§ Records excerpted from a collection:
================================
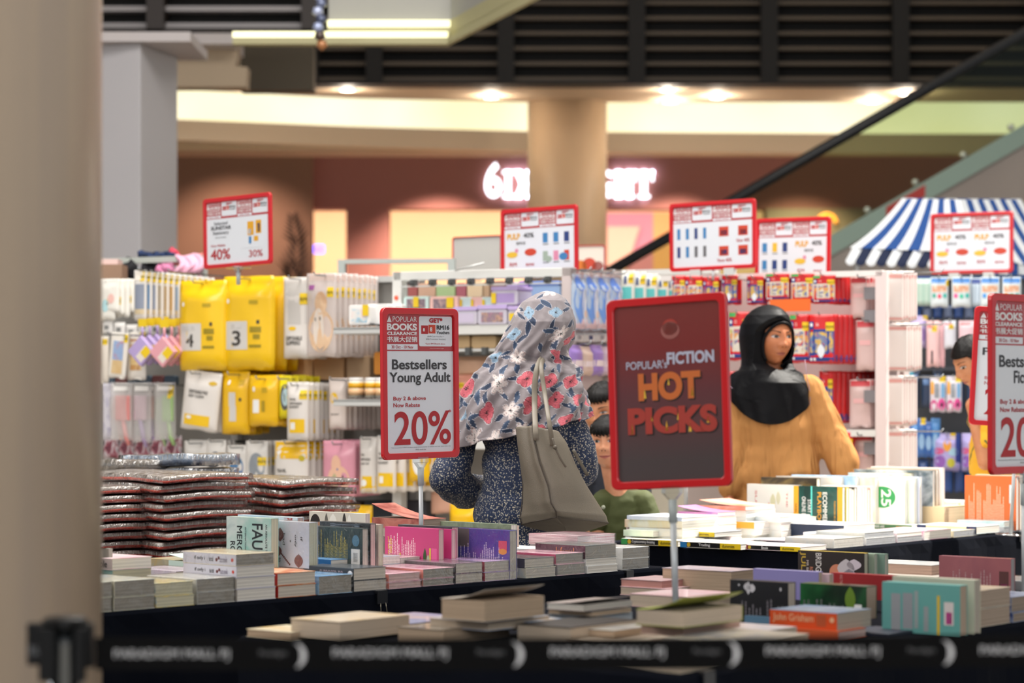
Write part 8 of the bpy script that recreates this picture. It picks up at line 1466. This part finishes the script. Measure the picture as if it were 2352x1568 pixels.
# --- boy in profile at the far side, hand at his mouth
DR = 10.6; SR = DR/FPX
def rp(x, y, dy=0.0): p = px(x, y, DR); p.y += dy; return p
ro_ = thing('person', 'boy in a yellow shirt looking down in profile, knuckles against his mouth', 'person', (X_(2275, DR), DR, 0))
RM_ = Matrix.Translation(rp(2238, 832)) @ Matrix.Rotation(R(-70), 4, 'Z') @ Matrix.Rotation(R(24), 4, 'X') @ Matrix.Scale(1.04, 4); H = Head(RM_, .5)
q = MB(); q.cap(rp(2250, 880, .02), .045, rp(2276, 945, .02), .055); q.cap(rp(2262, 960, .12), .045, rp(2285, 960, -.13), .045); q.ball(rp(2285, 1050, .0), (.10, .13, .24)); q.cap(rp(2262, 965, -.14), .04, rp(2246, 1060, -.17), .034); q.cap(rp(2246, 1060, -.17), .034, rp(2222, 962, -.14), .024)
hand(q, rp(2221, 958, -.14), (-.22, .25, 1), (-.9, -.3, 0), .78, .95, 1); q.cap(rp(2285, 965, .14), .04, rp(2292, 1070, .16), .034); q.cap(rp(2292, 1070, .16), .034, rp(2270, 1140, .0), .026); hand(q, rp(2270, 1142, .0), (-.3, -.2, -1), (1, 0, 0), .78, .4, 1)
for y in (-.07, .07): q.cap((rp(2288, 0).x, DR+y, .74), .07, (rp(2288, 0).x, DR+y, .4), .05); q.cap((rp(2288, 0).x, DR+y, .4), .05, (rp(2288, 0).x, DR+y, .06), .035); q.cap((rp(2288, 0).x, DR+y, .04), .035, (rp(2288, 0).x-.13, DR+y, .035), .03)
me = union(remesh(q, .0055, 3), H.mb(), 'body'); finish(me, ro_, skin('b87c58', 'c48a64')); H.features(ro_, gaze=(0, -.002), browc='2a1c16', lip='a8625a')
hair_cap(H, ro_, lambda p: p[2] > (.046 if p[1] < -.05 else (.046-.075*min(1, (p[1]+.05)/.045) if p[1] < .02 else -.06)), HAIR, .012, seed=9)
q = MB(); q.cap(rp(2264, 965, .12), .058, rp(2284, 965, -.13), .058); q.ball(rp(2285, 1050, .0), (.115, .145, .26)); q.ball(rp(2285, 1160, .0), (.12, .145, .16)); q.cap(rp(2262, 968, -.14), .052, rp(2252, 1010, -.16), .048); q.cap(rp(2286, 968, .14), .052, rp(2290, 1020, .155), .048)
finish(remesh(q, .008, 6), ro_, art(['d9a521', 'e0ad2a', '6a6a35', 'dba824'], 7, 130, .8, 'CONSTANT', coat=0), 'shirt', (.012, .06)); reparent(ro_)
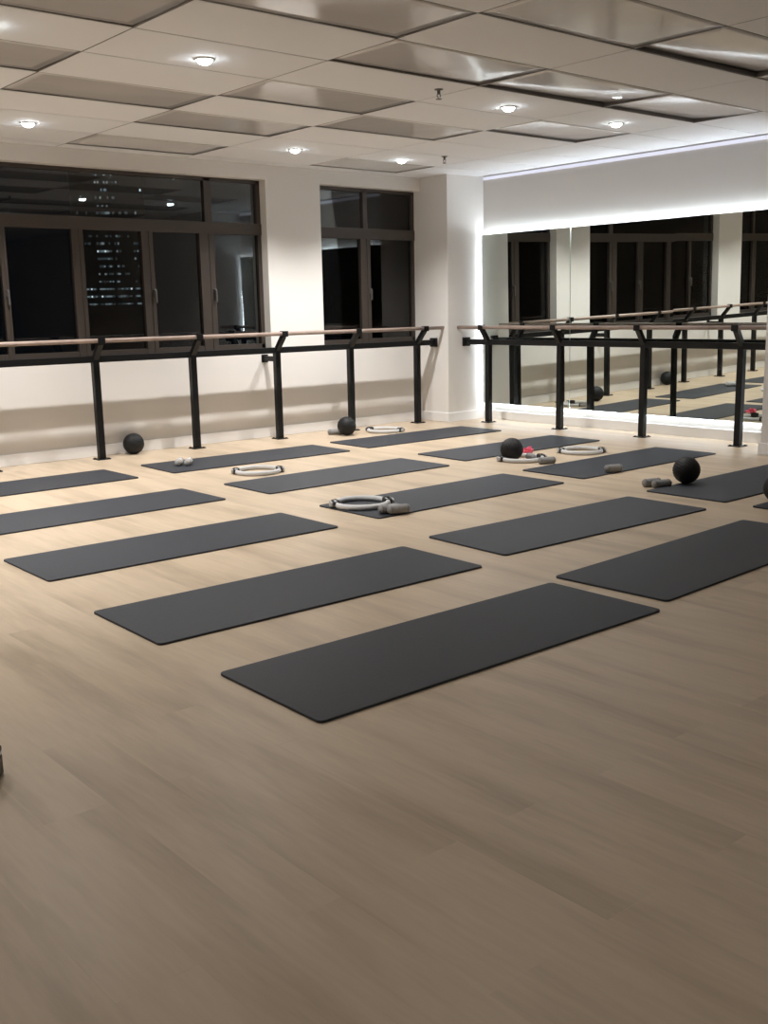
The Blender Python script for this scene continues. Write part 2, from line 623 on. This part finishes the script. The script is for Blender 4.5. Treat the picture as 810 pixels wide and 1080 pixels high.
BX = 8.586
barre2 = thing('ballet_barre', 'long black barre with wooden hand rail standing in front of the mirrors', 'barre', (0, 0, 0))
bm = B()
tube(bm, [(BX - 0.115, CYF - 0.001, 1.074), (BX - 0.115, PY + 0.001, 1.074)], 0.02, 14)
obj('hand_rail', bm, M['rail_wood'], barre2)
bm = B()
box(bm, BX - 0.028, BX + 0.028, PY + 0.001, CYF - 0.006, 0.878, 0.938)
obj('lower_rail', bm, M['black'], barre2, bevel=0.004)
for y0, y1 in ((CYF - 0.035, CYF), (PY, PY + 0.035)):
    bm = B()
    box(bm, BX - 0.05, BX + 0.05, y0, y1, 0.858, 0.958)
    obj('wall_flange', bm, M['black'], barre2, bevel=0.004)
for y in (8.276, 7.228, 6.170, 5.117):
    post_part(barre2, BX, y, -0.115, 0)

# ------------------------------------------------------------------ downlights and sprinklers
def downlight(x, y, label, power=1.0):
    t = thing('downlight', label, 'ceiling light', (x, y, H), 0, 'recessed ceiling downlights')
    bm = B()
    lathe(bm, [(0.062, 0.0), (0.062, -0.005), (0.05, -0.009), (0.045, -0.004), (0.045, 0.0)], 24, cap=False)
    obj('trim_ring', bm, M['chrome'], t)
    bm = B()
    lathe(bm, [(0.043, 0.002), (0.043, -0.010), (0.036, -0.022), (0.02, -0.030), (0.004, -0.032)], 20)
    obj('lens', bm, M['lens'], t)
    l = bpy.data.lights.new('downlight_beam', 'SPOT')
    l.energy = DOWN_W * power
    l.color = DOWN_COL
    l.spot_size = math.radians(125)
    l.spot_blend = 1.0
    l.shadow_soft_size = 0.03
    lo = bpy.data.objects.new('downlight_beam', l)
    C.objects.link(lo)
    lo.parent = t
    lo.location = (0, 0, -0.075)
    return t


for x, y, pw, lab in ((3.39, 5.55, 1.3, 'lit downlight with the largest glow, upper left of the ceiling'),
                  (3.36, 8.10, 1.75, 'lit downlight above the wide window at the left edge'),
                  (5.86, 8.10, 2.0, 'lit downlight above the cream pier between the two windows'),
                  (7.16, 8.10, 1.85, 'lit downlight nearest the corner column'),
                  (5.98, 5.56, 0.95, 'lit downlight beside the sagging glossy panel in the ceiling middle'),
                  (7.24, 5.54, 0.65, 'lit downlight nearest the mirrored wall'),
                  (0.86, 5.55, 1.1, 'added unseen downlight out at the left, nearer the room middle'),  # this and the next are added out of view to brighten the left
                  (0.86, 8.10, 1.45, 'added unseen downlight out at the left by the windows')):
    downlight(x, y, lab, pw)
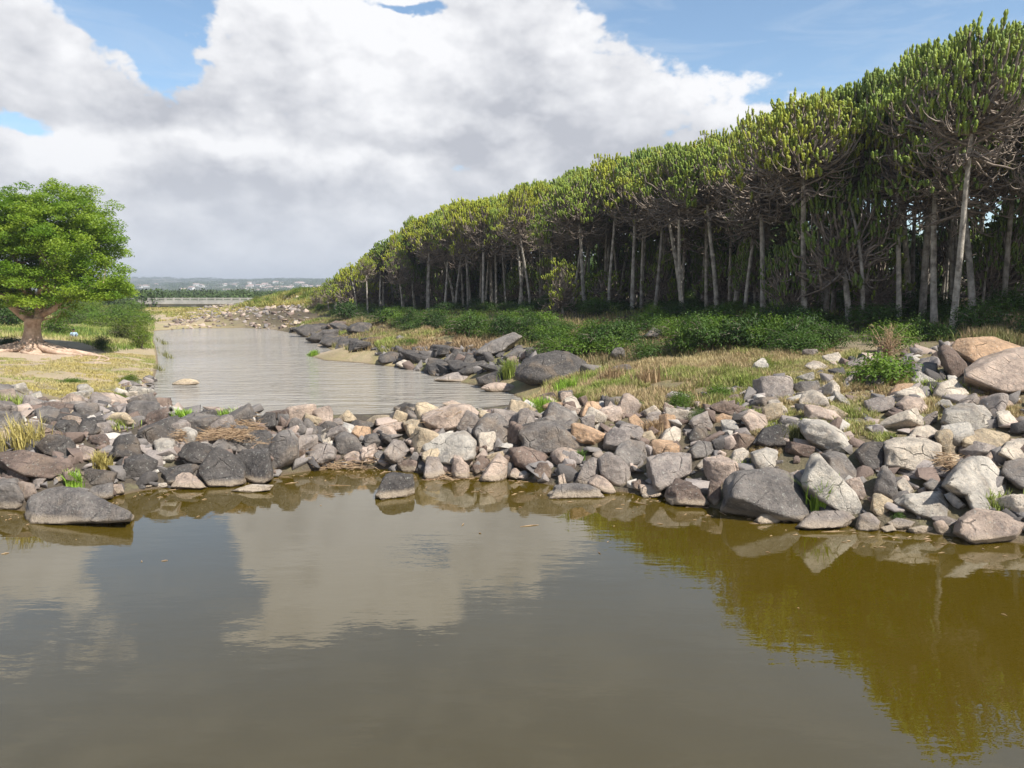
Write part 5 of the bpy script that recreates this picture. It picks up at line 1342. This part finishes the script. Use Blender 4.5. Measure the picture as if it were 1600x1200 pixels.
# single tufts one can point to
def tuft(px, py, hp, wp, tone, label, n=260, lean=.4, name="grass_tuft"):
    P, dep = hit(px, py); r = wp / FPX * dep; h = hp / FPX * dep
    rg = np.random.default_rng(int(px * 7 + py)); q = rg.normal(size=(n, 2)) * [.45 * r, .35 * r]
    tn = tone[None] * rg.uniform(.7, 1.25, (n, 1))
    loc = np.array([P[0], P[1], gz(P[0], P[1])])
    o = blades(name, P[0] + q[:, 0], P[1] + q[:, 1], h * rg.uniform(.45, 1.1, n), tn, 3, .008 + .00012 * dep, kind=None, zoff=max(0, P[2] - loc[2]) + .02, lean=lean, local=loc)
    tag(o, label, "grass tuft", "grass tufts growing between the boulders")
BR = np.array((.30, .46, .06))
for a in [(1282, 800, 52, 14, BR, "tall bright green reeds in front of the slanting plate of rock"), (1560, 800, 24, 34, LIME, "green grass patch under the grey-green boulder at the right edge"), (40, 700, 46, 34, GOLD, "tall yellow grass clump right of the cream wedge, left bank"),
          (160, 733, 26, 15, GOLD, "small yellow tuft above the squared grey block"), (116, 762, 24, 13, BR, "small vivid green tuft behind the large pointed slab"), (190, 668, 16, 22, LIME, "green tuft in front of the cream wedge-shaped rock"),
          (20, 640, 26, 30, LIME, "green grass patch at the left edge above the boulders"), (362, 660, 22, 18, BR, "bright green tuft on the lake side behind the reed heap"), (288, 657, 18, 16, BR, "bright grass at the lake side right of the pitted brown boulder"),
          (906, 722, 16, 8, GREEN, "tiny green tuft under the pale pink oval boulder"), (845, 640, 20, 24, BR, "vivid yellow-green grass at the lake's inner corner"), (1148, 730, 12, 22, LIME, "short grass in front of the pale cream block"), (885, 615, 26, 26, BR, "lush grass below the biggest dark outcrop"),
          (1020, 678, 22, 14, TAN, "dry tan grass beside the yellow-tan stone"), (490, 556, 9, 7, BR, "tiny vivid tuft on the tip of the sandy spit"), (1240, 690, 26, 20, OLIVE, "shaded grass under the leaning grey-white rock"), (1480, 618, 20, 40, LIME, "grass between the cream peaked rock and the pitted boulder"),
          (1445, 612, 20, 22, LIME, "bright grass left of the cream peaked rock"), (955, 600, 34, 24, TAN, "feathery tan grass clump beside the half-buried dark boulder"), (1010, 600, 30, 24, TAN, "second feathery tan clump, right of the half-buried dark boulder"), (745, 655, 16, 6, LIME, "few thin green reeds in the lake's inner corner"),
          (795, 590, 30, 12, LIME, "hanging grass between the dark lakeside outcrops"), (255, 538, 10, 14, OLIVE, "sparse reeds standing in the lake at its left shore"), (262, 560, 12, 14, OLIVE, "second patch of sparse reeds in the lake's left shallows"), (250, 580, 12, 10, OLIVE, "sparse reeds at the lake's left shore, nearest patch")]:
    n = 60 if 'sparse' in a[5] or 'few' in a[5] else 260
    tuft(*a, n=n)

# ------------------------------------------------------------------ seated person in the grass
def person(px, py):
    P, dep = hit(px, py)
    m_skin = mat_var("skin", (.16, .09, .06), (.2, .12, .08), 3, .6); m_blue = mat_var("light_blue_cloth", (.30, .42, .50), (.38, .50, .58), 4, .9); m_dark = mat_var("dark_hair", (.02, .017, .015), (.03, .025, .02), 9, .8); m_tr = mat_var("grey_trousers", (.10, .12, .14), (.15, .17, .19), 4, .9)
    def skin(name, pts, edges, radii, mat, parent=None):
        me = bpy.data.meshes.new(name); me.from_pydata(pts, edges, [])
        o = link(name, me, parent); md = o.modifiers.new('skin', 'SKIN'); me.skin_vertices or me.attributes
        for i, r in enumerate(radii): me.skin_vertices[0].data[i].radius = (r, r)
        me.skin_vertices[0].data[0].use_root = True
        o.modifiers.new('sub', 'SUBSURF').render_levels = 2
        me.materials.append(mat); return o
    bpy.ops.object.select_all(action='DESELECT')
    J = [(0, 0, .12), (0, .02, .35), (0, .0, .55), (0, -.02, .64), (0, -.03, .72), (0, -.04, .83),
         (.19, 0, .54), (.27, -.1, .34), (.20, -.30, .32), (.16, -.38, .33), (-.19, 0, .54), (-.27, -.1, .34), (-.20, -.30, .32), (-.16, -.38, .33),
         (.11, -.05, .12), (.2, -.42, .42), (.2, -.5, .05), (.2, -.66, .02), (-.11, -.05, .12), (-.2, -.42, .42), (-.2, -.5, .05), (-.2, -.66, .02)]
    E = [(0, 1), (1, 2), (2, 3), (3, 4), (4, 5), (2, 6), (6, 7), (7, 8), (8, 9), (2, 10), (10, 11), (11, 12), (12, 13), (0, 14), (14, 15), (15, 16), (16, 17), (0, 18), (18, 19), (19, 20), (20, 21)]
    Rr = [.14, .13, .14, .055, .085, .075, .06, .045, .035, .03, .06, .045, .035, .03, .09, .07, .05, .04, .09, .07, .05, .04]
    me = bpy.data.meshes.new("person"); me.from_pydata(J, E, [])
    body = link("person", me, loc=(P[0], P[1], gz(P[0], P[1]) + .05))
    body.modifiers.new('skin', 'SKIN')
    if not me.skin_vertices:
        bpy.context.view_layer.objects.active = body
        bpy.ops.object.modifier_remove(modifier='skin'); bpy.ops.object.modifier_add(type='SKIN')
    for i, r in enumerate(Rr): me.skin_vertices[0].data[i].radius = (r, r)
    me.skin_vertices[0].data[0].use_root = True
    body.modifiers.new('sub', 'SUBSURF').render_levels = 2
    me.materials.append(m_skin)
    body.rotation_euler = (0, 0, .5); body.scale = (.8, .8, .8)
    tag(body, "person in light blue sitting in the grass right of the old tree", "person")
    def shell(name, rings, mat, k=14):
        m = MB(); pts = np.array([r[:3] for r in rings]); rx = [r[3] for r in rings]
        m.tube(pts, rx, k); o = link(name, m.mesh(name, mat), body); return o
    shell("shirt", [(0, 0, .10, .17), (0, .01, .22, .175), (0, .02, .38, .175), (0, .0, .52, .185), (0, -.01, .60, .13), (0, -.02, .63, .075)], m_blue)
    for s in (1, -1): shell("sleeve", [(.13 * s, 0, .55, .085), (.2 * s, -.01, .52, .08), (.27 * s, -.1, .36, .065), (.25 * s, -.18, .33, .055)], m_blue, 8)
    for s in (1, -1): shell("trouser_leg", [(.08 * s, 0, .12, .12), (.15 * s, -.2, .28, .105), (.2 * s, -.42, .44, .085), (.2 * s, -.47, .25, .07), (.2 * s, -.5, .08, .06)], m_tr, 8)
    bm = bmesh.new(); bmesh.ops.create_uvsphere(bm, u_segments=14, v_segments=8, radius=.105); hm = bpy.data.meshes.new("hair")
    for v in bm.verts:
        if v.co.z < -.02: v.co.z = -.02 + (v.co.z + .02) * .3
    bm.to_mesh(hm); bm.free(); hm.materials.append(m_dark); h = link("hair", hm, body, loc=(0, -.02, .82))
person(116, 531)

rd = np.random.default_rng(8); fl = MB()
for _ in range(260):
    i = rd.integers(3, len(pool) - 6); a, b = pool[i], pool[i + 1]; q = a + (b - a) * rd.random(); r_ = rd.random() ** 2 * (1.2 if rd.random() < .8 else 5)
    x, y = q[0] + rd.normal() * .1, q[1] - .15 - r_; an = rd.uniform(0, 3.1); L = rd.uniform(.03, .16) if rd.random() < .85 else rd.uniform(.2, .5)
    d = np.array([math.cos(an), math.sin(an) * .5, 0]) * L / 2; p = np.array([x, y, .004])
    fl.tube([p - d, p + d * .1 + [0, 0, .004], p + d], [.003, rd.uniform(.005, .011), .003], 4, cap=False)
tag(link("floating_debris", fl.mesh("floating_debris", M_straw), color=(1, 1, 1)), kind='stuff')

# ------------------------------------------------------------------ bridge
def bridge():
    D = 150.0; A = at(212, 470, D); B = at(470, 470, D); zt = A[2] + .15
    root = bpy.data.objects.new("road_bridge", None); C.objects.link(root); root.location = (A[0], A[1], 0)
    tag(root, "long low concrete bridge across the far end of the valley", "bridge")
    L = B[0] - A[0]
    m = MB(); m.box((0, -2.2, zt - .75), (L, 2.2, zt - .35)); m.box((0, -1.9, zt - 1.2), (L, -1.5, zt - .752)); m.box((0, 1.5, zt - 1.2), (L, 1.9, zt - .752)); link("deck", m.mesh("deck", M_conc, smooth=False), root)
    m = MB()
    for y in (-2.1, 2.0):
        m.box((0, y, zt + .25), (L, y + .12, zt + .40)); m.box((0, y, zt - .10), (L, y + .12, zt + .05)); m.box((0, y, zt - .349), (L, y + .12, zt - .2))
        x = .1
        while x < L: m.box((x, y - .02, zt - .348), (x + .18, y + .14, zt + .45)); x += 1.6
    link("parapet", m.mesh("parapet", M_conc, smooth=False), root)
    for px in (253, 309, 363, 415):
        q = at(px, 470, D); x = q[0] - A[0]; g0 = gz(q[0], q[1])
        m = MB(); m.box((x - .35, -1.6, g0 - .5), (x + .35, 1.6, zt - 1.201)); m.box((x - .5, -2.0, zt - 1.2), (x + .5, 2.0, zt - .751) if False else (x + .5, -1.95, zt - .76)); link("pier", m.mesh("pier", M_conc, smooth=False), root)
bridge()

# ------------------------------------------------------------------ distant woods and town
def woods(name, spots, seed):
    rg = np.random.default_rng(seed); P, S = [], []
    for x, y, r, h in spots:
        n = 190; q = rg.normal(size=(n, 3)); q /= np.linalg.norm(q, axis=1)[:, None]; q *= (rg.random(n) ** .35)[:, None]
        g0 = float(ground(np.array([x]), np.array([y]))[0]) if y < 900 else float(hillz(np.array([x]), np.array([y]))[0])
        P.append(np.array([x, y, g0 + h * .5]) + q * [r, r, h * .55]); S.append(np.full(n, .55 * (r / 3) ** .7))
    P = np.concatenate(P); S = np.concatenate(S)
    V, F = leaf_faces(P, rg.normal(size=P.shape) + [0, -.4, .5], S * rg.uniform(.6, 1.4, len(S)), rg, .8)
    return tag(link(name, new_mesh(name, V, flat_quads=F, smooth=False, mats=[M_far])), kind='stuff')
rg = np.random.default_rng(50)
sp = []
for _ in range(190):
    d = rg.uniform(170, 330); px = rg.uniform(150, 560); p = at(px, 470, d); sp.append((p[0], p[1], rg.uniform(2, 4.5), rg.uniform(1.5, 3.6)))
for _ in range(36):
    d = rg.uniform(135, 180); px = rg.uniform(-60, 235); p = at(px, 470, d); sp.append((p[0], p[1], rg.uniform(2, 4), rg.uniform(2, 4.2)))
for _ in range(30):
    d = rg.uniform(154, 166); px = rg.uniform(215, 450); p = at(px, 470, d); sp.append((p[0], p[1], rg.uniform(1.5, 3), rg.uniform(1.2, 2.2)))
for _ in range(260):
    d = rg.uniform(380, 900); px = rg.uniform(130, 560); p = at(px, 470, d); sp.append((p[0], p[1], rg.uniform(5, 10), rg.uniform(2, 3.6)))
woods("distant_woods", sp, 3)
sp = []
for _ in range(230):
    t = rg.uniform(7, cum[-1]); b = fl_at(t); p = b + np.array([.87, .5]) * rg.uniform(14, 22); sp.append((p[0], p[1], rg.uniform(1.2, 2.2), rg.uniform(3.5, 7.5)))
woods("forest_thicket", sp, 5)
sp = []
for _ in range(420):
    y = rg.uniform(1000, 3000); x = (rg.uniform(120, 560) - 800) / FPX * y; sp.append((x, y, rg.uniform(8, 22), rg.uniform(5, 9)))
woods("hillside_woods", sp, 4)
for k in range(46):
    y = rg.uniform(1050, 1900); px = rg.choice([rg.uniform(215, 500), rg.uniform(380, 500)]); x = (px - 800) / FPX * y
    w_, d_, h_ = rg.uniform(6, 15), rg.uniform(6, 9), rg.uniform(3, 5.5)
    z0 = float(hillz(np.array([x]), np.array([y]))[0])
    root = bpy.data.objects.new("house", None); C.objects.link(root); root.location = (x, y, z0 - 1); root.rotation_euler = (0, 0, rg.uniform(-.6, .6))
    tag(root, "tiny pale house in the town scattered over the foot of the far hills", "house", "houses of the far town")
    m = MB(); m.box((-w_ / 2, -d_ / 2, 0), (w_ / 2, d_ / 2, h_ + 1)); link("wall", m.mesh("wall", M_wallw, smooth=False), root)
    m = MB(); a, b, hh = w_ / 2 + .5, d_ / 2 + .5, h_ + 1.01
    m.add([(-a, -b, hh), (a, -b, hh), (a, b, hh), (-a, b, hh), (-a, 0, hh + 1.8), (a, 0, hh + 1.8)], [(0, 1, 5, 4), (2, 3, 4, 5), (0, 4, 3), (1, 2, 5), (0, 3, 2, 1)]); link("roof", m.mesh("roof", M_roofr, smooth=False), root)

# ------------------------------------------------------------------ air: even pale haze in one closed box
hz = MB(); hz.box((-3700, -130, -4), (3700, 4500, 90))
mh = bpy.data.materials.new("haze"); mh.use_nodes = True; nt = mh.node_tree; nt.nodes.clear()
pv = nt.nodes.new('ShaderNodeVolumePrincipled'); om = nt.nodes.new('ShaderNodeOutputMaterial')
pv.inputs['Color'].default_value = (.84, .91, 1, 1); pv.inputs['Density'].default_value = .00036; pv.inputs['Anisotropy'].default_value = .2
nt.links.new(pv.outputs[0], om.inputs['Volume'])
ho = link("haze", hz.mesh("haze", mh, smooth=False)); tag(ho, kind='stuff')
================================
§ Work required: Show, from the material above, each line that includes the string "recreates".

§ Written response:
Write part 8 of the bpy script that recreates this picture. It picks up at line 1466. This part finishes the script. Measure the picture as if it were 2352x1568 pixels.
Write part 5 of the bpy script that recreates this picture. It picks up at line 1342. This part finishes the script. Use Blender 4.5. Measure the picture as if it were 1600x1200 pixels.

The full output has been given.